En faisant le pont entre les campements et les villes, qui sont aussi les lieux où les institutions de l’État et de l’aide sont plus accessibles, ces jeunes contribuent en retour à améliorer la sécurisation de l’accès aux ressources pastorales et de l’accès aux services de base.

Penser les jeunes non seulement comme des travailleurs mais aussi comme des citoyens

Les familles pastorales, et les jeunes générations en particulier, ont besoin de se voir reconnaître le droit à allier mobilité pastorale et ancrage urbain et national.

Cela suppose de reconnaître à ces jeunes un ensemble de droits civils, et notamment le droit à la mobilité.

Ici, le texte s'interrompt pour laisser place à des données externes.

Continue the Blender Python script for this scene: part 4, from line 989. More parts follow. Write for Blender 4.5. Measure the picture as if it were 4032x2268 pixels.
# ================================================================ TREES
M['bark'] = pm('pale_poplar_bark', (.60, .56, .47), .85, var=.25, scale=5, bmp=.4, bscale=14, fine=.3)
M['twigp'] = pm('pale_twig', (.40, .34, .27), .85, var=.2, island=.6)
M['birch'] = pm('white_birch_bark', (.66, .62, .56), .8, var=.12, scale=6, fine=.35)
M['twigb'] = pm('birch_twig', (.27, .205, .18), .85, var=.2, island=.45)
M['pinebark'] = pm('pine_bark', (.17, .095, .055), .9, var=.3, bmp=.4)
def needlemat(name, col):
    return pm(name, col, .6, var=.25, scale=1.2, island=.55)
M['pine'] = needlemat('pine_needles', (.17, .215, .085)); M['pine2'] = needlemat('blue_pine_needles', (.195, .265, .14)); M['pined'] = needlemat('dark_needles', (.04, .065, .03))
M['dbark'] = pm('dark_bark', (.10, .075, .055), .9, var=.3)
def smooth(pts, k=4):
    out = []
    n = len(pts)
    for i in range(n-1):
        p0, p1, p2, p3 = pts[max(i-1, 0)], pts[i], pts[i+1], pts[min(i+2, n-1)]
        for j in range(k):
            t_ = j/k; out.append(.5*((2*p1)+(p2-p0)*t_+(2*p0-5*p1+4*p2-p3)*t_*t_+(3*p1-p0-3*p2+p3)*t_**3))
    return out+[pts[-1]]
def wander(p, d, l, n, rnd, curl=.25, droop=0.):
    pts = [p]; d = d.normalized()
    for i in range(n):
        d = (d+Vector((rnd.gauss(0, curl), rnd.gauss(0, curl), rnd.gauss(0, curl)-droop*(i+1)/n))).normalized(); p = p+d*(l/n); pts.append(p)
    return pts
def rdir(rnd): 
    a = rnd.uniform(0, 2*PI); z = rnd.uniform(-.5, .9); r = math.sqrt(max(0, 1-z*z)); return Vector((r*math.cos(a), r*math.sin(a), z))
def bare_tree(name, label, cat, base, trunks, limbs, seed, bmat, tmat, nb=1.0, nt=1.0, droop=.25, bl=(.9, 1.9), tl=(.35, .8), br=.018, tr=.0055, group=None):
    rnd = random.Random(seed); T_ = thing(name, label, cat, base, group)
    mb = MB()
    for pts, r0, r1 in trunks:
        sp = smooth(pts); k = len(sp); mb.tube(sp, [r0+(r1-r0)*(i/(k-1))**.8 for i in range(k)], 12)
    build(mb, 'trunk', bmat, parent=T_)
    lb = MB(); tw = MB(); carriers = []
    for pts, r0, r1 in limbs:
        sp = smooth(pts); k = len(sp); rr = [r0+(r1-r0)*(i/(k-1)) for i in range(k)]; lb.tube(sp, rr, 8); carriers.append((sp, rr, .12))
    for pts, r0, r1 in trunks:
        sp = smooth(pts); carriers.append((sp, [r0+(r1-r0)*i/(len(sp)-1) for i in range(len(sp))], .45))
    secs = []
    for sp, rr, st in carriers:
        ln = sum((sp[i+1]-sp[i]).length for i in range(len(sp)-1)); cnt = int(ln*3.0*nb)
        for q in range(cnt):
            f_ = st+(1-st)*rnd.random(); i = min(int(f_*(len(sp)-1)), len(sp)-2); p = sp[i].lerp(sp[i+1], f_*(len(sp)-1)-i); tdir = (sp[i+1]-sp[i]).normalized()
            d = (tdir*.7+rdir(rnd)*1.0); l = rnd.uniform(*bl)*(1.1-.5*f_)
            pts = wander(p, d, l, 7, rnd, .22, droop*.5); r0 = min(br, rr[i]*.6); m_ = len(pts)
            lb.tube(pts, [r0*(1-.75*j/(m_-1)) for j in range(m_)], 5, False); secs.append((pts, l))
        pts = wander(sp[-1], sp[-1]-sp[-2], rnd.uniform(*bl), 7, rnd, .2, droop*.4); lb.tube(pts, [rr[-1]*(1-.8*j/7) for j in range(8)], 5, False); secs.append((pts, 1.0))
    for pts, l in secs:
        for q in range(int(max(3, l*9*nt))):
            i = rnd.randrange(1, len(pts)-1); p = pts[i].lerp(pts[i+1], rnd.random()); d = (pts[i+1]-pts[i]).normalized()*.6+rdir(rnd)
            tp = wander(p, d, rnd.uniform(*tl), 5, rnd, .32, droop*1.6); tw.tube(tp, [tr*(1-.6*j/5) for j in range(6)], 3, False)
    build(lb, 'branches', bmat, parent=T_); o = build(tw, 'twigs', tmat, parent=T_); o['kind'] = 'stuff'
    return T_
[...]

Les violences des groupes armés et les réponses qu’y apportent les États et leurs partenaires mettent aujourd’hui à mal ces mobilités, hypothéquant l’insertion sociale, économique et politique de toute une génération et nourrissant un sentiment diffus de peur et de déni de citoyenneté.

Remettre en cause l’idée selon laquelle «les départs des jeunes des campements provoqueraient une crise de l’élevage revient à ne considérer les jeunes que comme travailleurs alors que c’est aussi comme citoyens prenant part à la vie publique qu’ils sont «utiles» pour leurs familles et leurs groupes socioculturels.

Notre association veut accompagner la jeunesse pastorale en référence aux dynamiques pastorales : notre axe d’intervention est de faire reconnaître la place les enjeux du pastoralisme.